▶ Problem
Reproduce, without any change, the span of lines from the opening of the records below to the line containing "COL = SC.collection", inclusive.

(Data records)
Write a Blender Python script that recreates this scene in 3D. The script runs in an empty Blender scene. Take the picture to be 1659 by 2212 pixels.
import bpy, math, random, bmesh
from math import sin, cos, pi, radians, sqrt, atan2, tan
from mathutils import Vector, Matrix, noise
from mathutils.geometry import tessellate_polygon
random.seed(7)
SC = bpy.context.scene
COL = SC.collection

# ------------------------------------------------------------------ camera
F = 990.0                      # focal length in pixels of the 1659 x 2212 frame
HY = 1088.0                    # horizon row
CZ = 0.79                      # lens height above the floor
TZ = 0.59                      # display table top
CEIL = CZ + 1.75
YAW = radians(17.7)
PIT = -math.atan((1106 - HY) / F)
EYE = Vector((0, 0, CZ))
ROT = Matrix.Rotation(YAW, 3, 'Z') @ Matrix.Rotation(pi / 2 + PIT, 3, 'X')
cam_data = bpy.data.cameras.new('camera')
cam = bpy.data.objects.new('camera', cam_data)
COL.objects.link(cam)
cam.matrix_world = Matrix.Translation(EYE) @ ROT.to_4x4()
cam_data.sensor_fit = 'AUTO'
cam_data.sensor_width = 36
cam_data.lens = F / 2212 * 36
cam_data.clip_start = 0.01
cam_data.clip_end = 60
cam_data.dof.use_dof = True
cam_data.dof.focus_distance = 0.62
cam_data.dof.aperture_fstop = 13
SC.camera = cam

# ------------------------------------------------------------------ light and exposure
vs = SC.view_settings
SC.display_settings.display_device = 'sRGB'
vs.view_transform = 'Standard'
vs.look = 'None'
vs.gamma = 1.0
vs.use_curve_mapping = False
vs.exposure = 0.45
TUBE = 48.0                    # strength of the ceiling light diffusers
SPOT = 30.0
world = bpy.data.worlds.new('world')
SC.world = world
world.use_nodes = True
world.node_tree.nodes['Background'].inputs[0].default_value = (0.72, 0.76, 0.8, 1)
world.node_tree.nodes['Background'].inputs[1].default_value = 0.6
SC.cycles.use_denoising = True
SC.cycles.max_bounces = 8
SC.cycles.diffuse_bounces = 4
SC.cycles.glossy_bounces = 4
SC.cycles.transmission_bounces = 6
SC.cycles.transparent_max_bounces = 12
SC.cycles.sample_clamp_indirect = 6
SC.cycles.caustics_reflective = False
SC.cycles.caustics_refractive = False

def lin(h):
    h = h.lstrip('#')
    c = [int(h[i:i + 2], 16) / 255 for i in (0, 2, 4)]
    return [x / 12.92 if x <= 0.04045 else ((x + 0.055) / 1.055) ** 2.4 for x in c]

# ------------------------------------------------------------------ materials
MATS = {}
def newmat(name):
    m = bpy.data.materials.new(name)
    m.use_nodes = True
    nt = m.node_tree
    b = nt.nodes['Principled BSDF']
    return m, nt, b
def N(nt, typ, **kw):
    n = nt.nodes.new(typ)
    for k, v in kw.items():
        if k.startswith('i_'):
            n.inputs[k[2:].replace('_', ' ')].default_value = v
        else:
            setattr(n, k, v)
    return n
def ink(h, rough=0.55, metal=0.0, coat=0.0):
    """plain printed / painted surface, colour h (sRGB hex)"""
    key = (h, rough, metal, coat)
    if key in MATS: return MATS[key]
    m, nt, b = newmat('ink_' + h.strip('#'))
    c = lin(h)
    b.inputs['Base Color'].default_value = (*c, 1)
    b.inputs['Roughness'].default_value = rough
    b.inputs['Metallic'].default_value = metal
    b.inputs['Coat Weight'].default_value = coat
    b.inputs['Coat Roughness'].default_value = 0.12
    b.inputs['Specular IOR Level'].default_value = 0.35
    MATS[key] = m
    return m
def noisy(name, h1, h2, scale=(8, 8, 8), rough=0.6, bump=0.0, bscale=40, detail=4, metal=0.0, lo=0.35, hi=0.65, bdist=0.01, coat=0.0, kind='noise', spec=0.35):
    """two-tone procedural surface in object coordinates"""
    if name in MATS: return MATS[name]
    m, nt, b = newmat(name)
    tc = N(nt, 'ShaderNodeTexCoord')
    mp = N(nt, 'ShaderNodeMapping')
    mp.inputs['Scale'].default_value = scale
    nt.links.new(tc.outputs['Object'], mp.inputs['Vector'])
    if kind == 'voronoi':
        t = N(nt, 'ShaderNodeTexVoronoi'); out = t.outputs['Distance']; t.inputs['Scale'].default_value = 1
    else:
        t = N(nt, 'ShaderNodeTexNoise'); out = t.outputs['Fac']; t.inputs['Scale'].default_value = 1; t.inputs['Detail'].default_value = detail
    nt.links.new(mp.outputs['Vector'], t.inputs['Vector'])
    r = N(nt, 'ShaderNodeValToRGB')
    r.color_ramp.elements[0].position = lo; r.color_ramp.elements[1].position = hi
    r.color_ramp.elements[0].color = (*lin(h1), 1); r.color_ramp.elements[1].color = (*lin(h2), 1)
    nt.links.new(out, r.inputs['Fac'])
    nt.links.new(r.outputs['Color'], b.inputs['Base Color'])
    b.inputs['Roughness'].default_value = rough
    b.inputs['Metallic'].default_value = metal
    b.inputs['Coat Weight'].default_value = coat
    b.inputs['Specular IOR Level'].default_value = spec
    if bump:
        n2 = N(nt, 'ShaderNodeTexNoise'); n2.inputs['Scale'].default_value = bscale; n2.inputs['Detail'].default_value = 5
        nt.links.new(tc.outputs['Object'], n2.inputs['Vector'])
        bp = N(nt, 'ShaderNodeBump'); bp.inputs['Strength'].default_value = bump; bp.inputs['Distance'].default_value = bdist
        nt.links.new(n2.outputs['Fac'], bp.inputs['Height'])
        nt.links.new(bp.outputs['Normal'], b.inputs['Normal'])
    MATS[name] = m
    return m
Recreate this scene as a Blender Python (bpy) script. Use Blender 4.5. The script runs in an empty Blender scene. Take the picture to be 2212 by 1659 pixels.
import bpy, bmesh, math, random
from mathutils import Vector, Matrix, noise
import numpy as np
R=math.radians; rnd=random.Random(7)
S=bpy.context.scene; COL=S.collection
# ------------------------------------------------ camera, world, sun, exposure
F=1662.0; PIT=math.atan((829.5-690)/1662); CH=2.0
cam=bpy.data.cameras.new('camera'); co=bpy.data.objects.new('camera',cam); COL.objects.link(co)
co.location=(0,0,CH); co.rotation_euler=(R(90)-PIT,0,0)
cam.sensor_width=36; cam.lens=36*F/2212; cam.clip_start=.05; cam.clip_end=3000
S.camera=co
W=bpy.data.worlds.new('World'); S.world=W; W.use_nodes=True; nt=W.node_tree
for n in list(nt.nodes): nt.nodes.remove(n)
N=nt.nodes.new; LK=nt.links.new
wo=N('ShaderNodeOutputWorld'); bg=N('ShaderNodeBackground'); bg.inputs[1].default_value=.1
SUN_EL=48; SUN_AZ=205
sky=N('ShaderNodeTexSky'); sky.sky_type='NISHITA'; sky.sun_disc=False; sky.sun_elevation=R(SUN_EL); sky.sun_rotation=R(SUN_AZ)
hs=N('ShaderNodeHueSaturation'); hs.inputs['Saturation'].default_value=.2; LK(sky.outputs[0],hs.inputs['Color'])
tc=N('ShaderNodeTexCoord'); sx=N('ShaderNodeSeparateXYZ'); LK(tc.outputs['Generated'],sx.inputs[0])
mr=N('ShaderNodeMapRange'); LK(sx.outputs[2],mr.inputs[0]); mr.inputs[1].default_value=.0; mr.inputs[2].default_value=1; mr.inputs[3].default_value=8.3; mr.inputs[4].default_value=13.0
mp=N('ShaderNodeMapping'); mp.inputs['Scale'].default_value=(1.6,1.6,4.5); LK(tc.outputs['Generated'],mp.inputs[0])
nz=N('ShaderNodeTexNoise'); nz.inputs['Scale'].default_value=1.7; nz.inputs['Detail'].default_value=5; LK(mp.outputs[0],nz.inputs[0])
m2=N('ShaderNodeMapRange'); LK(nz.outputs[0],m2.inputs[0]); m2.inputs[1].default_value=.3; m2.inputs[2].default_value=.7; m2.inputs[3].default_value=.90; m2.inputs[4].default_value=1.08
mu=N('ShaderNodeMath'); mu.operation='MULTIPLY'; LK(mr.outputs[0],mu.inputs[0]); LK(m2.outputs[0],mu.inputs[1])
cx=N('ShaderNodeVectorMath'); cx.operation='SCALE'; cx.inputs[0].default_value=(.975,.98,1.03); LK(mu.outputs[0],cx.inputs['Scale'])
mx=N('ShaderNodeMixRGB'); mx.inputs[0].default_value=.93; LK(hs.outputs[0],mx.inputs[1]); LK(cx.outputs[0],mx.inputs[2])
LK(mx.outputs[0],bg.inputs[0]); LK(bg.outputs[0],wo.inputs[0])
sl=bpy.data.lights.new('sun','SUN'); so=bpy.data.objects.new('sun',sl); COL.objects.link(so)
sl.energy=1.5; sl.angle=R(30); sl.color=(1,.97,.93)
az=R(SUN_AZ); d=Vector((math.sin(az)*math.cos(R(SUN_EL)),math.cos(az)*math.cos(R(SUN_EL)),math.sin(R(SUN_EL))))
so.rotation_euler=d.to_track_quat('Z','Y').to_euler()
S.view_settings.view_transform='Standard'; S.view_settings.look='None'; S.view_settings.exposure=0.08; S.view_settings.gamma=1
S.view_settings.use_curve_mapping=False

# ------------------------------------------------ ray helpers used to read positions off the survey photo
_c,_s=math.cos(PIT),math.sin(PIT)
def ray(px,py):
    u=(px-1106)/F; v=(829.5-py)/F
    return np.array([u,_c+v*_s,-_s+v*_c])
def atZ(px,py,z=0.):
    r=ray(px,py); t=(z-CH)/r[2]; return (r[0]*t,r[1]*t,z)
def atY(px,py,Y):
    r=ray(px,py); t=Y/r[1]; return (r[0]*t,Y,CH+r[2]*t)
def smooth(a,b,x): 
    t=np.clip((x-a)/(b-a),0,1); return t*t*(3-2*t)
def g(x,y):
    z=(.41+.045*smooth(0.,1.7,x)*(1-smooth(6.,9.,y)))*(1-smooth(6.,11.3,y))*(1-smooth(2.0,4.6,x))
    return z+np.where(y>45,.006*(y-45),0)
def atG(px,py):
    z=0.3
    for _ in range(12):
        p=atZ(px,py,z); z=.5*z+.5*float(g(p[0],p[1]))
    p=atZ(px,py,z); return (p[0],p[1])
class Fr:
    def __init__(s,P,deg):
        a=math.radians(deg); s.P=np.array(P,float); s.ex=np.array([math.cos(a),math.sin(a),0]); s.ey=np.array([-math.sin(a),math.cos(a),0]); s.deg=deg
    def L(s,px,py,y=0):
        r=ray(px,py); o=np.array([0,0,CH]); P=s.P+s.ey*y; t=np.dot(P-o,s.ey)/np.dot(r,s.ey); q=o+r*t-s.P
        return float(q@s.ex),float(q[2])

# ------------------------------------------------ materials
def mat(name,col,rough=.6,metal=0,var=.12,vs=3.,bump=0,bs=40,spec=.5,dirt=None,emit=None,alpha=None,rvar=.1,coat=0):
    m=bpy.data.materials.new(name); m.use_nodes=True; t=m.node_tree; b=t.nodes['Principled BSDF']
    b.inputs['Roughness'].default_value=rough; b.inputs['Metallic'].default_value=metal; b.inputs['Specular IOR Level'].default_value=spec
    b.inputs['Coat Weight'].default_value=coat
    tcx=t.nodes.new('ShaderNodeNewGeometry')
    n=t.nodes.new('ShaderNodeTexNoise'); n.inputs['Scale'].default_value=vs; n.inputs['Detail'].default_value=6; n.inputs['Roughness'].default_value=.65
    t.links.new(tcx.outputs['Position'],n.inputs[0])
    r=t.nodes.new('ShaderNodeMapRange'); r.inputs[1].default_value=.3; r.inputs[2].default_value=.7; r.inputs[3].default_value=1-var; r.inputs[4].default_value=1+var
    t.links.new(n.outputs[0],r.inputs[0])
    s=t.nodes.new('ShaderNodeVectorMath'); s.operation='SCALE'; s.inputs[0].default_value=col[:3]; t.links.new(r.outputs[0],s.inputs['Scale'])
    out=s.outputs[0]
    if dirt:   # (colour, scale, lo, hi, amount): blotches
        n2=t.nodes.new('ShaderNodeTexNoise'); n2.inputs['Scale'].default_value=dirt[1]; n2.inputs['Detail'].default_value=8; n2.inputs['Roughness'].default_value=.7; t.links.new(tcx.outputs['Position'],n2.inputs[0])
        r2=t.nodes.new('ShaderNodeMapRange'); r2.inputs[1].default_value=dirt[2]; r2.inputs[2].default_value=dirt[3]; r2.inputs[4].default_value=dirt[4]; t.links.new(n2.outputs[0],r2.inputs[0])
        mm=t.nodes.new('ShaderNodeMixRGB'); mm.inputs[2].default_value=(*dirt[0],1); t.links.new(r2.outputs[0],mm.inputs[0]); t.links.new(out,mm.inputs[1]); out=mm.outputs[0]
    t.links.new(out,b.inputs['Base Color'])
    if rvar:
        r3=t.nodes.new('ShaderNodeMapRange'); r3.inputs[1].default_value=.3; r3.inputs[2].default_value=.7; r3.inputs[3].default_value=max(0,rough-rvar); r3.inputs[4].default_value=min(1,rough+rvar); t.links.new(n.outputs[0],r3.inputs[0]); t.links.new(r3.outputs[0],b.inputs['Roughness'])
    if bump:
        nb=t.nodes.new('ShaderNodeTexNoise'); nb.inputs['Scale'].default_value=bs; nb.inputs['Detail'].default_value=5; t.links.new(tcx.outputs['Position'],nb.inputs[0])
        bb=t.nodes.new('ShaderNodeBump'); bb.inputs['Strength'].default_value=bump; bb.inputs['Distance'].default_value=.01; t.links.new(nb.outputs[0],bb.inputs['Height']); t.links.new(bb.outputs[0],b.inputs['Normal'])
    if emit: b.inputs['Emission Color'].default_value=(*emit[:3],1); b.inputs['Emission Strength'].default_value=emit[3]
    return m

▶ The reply
Write a Blender Python script that recreates this scene in 3D. The script runs in an empty Blender scene. Take the picture to be 1659 by 2212 pixels.
import bpy, math, random, bmesh
from math import sin, cos, pi, radians, sqrt, atan2, tan
from mathutils import Vector, Matrix, noise
from mathutils.geometry import tessellate_polygon
random.seed(7)
SC = bpy.context.scene
COL = SC.collection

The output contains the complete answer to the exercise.